Petite Camargue alsacienne : La magie des marais

Frontalière de l'Allemagne et de la Suisse, la première réserve naturelle d'Alsace se situe dans la zone à tresses de l'ancien lit majeur du Rhin. Cette relique de la jungle rhénane, une forêt dans les méandres du fleuve, témoigne d'une richesse floristique et faunistique très originale. D'autant que s'y associent plusieurs milieux naturels remarquables.

La Petite Camargue alsacienne, qui s’étend à la sortie nord de la ville de Saint-Louis, a été classée réserve naturelle en 1982. Quelque 120 hectares englobant le Grand Marais, les bras morts du Kirchenerkopf et, en contrebas, la première terrasse rhénane d’où jaillissent les eaux souterraines de la nappe phréatique, ont ainsi été protégés, et constituent en quelque sorte le dernier vestige de la jungle rhénane, cette forêt alluviale qui s’étendait le long du Rhin, développant lianes, troncs, branchages au milieu des marais ou des bras morts du fleuve, et évoquant une véritable jungle. En 2006, la réserve a été étendue à 904 hectares avec la renaturation d’une parcelle située entre le canal d’Alsace et le Rhin.

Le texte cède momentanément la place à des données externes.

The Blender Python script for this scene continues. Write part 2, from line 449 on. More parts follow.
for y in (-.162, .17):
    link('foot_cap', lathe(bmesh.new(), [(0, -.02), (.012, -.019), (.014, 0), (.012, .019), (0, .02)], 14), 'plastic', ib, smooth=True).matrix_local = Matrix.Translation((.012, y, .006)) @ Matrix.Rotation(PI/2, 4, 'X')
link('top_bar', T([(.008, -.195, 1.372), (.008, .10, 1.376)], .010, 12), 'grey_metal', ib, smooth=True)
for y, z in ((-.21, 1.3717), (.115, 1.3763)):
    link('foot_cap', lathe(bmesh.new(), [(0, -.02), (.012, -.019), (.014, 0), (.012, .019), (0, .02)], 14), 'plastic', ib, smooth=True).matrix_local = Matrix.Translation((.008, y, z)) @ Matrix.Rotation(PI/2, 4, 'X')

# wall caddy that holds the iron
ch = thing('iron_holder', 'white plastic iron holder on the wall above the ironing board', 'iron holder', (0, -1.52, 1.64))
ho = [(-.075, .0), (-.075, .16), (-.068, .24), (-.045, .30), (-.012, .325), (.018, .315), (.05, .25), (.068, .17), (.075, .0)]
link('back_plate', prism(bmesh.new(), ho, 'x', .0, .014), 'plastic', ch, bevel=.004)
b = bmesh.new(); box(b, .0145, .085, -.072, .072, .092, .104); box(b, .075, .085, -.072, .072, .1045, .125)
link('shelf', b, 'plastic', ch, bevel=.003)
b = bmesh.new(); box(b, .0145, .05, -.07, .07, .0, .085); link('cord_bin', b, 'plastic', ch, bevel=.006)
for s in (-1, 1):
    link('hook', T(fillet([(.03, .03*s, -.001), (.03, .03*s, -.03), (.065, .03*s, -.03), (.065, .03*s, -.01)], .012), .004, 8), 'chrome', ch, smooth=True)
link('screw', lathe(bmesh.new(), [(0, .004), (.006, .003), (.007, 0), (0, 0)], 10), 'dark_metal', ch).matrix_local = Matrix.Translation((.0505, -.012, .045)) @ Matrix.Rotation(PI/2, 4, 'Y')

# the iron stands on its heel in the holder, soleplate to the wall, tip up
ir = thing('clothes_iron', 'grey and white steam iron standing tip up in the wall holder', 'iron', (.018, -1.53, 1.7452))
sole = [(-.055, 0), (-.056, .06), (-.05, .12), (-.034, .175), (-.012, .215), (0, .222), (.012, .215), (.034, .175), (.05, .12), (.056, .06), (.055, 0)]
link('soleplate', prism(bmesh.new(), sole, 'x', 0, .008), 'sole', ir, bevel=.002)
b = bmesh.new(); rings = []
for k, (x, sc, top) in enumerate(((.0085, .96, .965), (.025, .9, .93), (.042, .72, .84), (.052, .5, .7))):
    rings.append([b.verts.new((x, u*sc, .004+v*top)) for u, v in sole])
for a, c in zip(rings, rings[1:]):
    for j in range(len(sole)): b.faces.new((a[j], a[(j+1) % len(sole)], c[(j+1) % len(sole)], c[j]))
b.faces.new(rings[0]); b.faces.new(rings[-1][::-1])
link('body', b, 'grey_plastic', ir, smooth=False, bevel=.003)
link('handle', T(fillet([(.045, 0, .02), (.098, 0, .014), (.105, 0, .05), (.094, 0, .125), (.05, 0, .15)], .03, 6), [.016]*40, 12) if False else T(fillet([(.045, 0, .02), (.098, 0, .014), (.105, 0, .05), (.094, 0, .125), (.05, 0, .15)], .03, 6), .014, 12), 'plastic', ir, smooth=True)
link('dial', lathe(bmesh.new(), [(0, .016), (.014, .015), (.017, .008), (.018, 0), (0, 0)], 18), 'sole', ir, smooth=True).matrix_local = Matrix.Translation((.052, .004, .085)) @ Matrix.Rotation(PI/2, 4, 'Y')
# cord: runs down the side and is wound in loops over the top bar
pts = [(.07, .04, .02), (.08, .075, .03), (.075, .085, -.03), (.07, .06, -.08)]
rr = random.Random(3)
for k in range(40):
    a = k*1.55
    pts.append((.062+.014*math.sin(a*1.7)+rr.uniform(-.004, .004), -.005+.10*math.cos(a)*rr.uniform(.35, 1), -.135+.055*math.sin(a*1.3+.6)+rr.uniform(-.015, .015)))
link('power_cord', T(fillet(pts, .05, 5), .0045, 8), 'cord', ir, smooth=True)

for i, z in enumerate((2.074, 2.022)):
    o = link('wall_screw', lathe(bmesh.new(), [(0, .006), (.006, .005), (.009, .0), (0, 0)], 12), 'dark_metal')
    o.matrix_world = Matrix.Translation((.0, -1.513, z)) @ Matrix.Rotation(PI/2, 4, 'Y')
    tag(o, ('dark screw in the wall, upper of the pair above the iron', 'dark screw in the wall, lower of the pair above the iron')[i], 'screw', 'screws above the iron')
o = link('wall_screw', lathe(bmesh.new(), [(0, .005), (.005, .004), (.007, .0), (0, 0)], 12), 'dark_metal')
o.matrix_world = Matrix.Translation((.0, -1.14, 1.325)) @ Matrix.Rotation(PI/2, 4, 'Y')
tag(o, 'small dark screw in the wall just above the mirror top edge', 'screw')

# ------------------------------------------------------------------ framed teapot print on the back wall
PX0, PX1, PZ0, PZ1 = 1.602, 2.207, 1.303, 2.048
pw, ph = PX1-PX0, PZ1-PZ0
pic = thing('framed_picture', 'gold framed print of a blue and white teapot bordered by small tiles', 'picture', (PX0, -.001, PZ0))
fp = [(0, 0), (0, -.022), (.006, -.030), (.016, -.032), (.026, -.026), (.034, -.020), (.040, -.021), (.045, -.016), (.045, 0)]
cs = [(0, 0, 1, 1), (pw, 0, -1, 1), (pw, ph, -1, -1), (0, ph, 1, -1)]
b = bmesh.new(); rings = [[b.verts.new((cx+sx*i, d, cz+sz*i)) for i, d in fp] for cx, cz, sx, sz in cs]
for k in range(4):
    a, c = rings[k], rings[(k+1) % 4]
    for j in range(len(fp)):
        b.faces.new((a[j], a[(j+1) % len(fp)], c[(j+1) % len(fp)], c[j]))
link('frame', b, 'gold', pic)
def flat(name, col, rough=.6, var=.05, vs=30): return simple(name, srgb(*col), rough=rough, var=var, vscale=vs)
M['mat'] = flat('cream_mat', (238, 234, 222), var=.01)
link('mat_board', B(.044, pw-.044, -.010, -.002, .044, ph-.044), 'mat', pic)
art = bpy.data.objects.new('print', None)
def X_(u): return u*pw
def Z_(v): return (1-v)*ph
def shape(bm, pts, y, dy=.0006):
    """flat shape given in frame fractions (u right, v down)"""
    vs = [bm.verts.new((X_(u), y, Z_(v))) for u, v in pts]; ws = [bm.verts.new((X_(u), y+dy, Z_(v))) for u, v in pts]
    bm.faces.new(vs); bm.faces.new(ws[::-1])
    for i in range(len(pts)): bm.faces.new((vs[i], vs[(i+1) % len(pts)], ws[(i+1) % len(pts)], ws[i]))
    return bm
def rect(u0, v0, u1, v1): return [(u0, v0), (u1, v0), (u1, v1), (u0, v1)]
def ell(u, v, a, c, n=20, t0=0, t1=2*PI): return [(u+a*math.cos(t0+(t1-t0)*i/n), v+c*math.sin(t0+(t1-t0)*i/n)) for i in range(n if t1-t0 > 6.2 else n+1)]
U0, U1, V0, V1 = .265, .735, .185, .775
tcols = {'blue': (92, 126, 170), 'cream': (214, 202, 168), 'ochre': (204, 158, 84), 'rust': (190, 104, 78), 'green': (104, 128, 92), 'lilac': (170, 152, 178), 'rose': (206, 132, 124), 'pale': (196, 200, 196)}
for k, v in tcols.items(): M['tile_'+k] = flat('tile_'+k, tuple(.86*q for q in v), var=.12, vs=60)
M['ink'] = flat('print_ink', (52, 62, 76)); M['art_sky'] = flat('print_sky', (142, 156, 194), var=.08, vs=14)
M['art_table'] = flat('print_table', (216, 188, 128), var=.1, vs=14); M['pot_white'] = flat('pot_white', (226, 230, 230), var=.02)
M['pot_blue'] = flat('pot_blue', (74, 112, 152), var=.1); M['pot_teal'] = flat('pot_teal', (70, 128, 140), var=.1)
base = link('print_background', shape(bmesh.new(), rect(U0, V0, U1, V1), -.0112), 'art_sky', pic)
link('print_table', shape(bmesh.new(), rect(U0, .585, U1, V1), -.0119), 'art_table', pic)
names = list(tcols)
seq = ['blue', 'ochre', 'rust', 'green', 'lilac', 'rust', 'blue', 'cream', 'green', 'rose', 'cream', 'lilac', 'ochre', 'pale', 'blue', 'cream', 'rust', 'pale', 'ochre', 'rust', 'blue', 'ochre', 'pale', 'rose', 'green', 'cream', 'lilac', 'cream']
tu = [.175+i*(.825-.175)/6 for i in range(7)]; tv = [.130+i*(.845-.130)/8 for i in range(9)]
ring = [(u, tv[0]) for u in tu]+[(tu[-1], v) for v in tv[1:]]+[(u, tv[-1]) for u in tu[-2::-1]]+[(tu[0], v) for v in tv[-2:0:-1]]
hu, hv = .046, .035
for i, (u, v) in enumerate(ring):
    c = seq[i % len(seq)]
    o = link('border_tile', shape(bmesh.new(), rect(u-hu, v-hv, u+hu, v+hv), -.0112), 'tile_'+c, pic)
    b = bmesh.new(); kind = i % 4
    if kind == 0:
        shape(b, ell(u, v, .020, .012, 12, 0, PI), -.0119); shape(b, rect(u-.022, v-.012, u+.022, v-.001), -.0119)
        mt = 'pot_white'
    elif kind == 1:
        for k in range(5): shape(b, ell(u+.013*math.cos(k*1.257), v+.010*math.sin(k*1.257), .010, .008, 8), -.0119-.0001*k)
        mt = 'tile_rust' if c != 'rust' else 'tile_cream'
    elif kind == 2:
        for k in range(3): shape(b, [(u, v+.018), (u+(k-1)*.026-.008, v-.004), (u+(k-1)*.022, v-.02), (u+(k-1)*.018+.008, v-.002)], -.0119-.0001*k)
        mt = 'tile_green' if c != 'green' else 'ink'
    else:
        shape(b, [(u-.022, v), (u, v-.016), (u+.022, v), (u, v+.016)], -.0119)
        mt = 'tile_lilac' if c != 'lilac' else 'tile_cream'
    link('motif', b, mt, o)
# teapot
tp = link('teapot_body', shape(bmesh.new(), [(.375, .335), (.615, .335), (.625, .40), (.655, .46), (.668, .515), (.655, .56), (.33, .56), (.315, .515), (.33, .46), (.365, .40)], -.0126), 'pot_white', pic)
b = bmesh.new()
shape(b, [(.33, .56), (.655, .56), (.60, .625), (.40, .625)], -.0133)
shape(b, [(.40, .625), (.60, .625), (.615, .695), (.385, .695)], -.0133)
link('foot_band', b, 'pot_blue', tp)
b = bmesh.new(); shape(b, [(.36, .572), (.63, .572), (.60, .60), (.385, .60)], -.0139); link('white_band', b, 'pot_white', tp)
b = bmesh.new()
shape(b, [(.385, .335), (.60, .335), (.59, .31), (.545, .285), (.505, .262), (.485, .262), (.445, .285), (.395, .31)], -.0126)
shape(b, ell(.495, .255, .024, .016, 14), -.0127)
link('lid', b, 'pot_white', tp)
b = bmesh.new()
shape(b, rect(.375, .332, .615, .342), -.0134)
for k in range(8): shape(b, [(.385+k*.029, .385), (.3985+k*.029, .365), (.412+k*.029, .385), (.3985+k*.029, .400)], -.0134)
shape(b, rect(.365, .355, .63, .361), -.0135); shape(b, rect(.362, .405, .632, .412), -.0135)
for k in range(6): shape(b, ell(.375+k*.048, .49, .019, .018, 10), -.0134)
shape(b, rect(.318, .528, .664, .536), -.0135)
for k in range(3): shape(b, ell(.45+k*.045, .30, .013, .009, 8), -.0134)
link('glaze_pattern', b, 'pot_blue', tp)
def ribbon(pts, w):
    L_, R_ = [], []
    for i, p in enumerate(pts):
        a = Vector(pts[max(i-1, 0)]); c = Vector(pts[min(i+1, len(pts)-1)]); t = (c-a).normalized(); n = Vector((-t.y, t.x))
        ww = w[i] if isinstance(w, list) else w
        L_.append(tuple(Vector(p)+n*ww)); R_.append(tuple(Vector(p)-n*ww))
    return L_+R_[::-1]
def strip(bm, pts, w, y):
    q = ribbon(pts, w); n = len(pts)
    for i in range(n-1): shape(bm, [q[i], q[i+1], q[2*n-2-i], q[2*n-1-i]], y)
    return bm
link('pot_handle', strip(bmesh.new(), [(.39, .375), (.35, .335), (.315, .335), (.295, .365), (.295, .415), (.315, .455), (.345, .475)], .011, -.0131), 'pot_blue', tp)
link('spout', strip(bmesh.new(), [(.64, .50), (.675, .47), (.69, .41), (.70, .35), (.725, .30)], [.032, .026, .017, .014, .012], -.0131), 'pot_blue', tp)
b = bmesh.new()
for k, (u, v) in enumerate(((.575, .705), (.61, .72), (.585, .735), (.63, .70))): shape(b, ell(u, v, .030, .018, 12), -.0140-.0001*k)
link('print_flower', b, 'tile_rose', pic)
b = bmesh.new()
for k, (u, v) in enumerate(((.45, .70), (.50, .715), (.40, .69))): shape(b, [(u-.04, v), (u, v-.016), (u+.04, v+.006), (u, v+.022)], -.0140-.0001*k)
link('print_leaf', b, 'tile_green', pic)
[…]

Le fleuve vagabond, naguère torrent glaciaire, coulait dans la plaine d’Alsace où il se divisait en de multiples bras. Laissant le sol à sec ou y déposant des alluvions en période de crue, le Rhin modelait le paysage et relançait sans cesse la dynamique de la végétation. La construction du canal de Huningue vers 1830 ainsi que des travaux d’endiguement quelques années plus tard, ont coupé le fleuve de son lit majeur. Une zone humide, appelée Au, s’est cependant maintenue grâce à la nappe phréatique. Aujourd’hui, de par cette histoire tumultueuse, la réserve fait se côtoyer dépressions humides, roselières, prairies humides, pelouses sèches, sources phréatiques, prés de fauche, forêts alluviales, étangs et mares.

Une station d’épuration naturelle

En vous promenant dans la réserve, vous aurez l’occasion de voir un terrain surélevé recouvert de roseaux (Phragmites australis) : c’est la rhizosphère, qui permet de nettoyer les eaux usées provenant des bâtiments centraux. La partie souterraine est composée du réseau racinaire de ces mêmes roseaux et de lits de graviers, sables et paille métallique. De nombreux champignons et bactéries microscopiques y vivent en symbiose avec les racines et « digèrent » les matières organiques présentes dans l’eau qui circule, modifiant les propriétés physiques et chimiques du sol rhizosphérique. L’eau rejetée est à nouveau propre. La rhizosphère ne génère aucune odeur.

Entrelacs de lianes

La réserve se parcourt à travers des sentiers pour la plupart balisés et identifiés, offrant de multiples possibilités de balades. L’un des plus caractéristiques est le Chemin de la pisciculture. Dès les premiers pas, abrité par la forêt, on s’enfonce dans la jungle rhénane. Une clématite vigne-blanche géante, dont les graines sont recouvertes d’arêtes plumeuses en été, se laisse admirer depuis le sentier. Elle compte, avec le lierre grimpant, la vigne sauvage, le houblon et le tamier, parmi les cinq espèces de lianes recensées sur le site. Au printemps, l’ail des ours (dont la cueillette est interdite dans la réserve), qui tapisse de vert les bordures du sentier, dégage son odeur puissante. Un peu plus loin sur le parcours, une barrière d’observation donne sur des bras morts du Rhin. Recreusés il y a quelques années, ils sont peuplés de roseaux, de touradons de carex, qui ont repris possession des lieux.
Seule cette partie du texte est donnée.